I’m not sure what you mean here:
“In his [Letis’] treatment of Warfield's view of the ending of Mark, he confuses correlation with causation. Just because Warfield's position that it was not originally part of the canon was also the position of the higher critics does not mean it was Warfield's reasoning.”
BBW was convinced re the last 12 verses of Mark by what? There is no evidence save that of the higher and lower (for they have merged) critics.
Because Warfield treated the text according to the “scientific” method of the faithless Germans (and then the Brits in W&H), which is that any literature – even that considered Divine (which Warfield did indeed consider it) – “is to be determined solely by the evidence” and not by a faith-based approach, this is the Enlightenment method and not the believing Christian method.
Logan, you do not think Warfield saw a radical discontinuity between the pure and inspired autographs and the “corruption-ridden” Textus Receptus so loathed by his mentors, Griesbach, Hort, and Westcott? You do not think there is a radical discontinuity between the Bible of Roman Catholicism and that of the Reformation? Between Vaticanus / Sinaiticus and the Textus Receptus of Stephanus and Beza?
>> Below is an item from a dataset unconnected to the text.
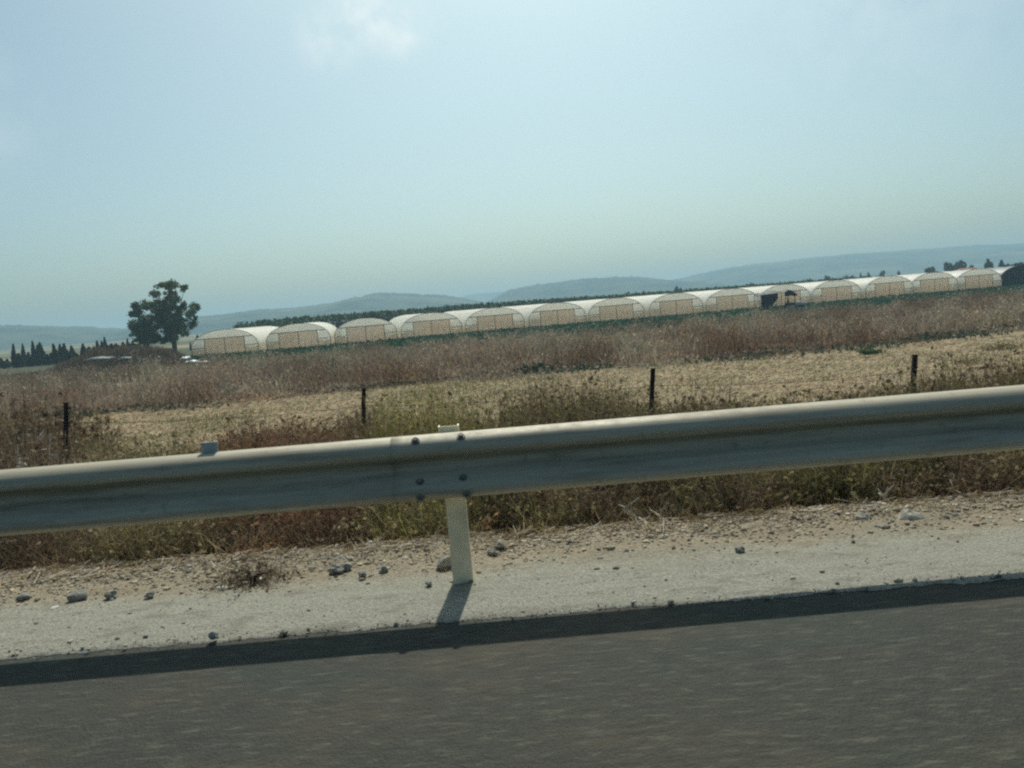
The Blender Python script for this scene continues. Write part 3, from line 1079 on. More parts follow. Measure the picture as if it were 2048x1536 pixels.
cyp = [cypress_meshes(4.0, 0.62, s_) for s_ in range(4)]
ORD = ['first', 'second', 'third', 'fourth', 'fifth', 'sixth', 'seventh', 'eighth', 'ninth', 'tenth', 'eleventh', 'twelfth', 'thirteenth', 'fourteenth',
       'fifteenth', 'sixteenth', 'seventeenth', 'eighteenth', 'nineteenth', 'twentieth', 'twenty-first', 'twenty-second', 'twenty-third'] + ['twenty-' + q for q in ('fourth', 'fifth', 'sixth', 'seventh', 'eighth', 'ninth')] + ['thirtieth'] + ['thirty-' + q for q in ('first', 'second', 'third', 'fourth', 'fifth', 'sixth', 'seventh', 'eighth', 'ninth')] + ['fortieth']
cy_tips = [(20, 520, .8), (100, 530, .9), (165, 335, .8), (250, 460, 1.2), (300, 335, .75), (375, 440, .9), (440, 295, .85), (495, 350, .8), (545, 315, 1.15), (590, 440, 1.0), (740, 330, .95), (815, 335, .9), (870, 330, 1.1),
           (980, 355, 1.0), (1130, 335, 1.2), (1205, 370, 1.2), (1275, 375, 1.1), (1325, 290, .9), (1385, 295, .9), (1425, 245, .8), (1660, 310, 1.1), (1730, 265, .7), (1805, 290, .9)]
cy_tips += [(60, 560, 1.3), (200, 470, 1.2), (400, 500, 1.3), (640, 470, 1.2), (690, 450, 1.2), (925, 420, 1.2), (1050, 450, 1.3), (1165, 420, 1.2), (1245, 400, 1.2), (1350, 360, 1.3), (1455, 350, 1.3), (1505, 330, 1.4), (1560, 330, 1.4), (1610, 345, 1.3), (1700, 330, 1.2), (1770, 325, 1.2), (1850, 325, 1.1)]
cy_tips.sort()
for i, (zx, zy, wk) in enumerate(cy_tips):
    Y = 158 + 12 * ((i * 7) % 5) / 5
    t_ = at(zx / 6.827, 640 + zy / 6.827, Y)
    hh = t_.z + 2.43
    hh *= 1.0
    plant_tree('cypress_tree', cyp[i % 4], (t_.x, Y, -2.43), (wk * 1.0, wk * 1.0, hh / 4.0),
               f'narrow dark cypress, {ORD[i]} from the left in the row beyond the brown weeds', 'cypress', 'cypresses at the left edge of the fields', rz=i * 1.3)

DARK = [(0.030, 0.050, 0.030), (0.045, 0.065, 0.035), (0.06, 0.075, 0.04)]
OLIVE = [(0.06, 0.08, 0.04), (0.08, 0.095, 0.05), (0.05, 0.065, 0.035)]
rnd = [round_meshes(6.0, 2.6, 3, DARK), round_meshes(6.0, 3.4, 4, OLIVE), round_meshes(6.0, 2.0, 5, DARK)]
conif = [cypress_meshes(6.0, 1.2, 11), cypress_meshes(6.0, 0.9, 12)]
small_trees = [   # px tip, kind, Y, width scale, label
    (606, 632, 'r1', 260, .9, 'pale rounded bush rising over the second greenhouse'),
    (393, 670, 'c0', 190, .9, 'short dark conifer between the big tree and the first greenhouse'),
    (380, 683, 'c1', 185, .8, 'low dark conifer under the right side of the big tree'),
    (843, 620, 'r2', 330, .7, 'small dark tree above the fourth greenhouse, the left of two'),
    (858, 618, 'r2', 340, .6, 'small dark tree above the fourth greenhouse, the right of two'),
    (923, 609, 'r0', 360, .6, 'small round tree above the gap after the fourth greenhouse'),
    (940, 613, 'r2', 360, .6, 'very small tree just right of the round one past the fourth greenhouse'),
    (957, 608, 'c1', 350, .7, 'thin upright tree left of the fifth greenhouse peak'),
    (973, 608, 'c0', 350, .8, 'dark conifer over the fifth greenhouse, left of a pair'),
    (985, 608, 'c0', 352, .8, 'dark conifer over the fifth greenhouse, right of a pair'),
    (1174, 594, 'c1', 360, .5, 'lone thin conifer standing between the sixth and seventh greenhouses'),
    (1258, 583, 'c0', 380, 1.0, 'leftmost dark conifer of the clump over the seventh greenhouse'),
    (1272, 584, 'c1', 385, 1.3, 'second dark conifer of the clump over the seventh greenhouse'),
    (1286, 582, 'c0', 380, 1.1, 'third dark conifer of the clump over the seventh greenhouse'),
    (1298, 583, 'c1', 385, 1.2, 'rightmost dark conifer of the clump over the seventh greenhouse'),
    (1352, 573, 'c0', 390, 1.4, 'tallest dark conifer over the eighth greenhouse'),
    (1362, 576, 'c0', 392, 1.5, 'dark conifer just right of the tallest over the eighth greenhouse'),
    (1378, 577, 'c1', 395, 1.5, 'lower dark conifer at the right end over the eighth greenhouse'),
    (1433, 574, 'r2', 420, .7, 'small faint tree over the ninth greenhouse'),
    (1497, 567, 'r1', 420, .8, 'low faint bush between ninth greenhouse and black shelter'),
    (1544, 566, 'r0', 430, .5, 'tiny bush above the roof left of the black shelter'),
    (1620, 558, 'r1', 430, .7, 'low bush above the roofs just right of the black shelter'),
    (1655, 552, 'r0', 430, .8, 'rounded bush above the eleventh greenhouse'),
    (1698, 551, 'r1', 440, .8, 'wide low bush between the eleventh and twelfth greenhouses'),
    (1720, 546, 'c1', 430, .8, 'slim conifer left of the twelfth greenhouse peak'),
    (1737, 546, 'r2', 430, .5, 'small dark round tree just left of the twelfth greenhouse peak'),
    (1765, 542, 'r0', 420, .5, 'small round headed tree over the twelfth greenhouse'),
    (1797, 543, 'r2', 430, .4, 'thin faint tree right of the twelfth greenhouse peak'),
    (1866, 534, 'r1', 330, .8, 'broad dark bush above the third last greenhouse, left of the tall trees'),
    (1897, 526, 'r0', 330, .8, 'dark spreading tree at the left of the orange roof'),
    (1922, 523, 'r2', 335, .9, 'tall dark tree directly behind the orange roof'),
    (1942, 530, 'r0', 335, .4, 'small tree at the right end of the orange roof'),
    (1977, 520, 'r2', 300, .7, 'upright dark tree over the last white greenhouse'),
    (2002, 520, 'c0', 300, 1.1, 'dark conifer between the last white and the dark netted greenhouse'),
    (2015, 528, 'r0', 300, .5, 'low bush right of the conifer near the right edge'),
    (2045, 525, 'r1', 240, 1.1, 'green leafy tree above the dark netted greenhouse'),
]
for i, (px, py, kd, Y, wk, lab) in enumerate(small_trees):
    t_ = at(px, py, Y)
    hh = t_.z + 2.45
    ms = rnd[int(kd[1])] if kd[0] == 'r' else conif[int(kd[1])]
    s_ = hh / 6.0
    if kd[0] == 'r': s_ *= 1.08
    plant_tree('conifer_tree' if kd[0] == 'c' else 'round_tree', ms, (t_.x, Y, -2.45), (s_ * wk * 1.15, s_ * wk * 1.15, s_), lab,
               'tree', 'trees beyond the greenhouses', rz=i * 0.9)

# small house with an orange roof
hq = at(1934, 539, 318)
hs = empty('farmhouse', (hq.x, 318, -2.45), R(8))
tag(hs, 'small farmhouse whose orange tiled roof shows above the greenhouses', 'house')
mb = MB()
mb.box((0, 0, 1.4), (8.0, 6.0, 2.8))
mb.build('wall', M['plaster'], hs)
mb = MB()
rt = hq.z + 2.45 + 0.6
mb.add([(-4.6, -3.5, 2.7), (4.6, -3.5, 2.7), (4.6, 3.5, 2.7), (-4.6, 3.5, 2.7), (-3.0, 0, rt), (3.0, 0, rt)], [(0, 1, 5, 4), (1, 2, 5), (2, 3, 4, 5), (3, 0, 4), (3, 2, 1, 0)])
mb.build('roof', M['tile'], hs)
for x in (-2, 1.8):
    mb = MB(); mb.box((x, -3.02, 1.5), (1.1, 0.08, 1.1)); mb.build('window', M['frame'], hs)
mb = MB(); mb.box((0, -3.02, 1.03), (0.95, 0.08, 2.05)); mb.build('door', M['frame'], hs)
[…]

Please note that I don’t want to be defending everything Dr. Letis asserts, but I have covered in the main those things where he is on target. I think you are right in discerning Hodge and Alexander were open to occasionally receiving variants from the German critical texts (Letis accepts this also); these men also were of the opinion that due to amanuenses’ errors even the apostolic manuscripts could possibly have mistakes in them, but this BBW would not agree with (nor would I).
I have more to say, but it shall have to wait till I have more time.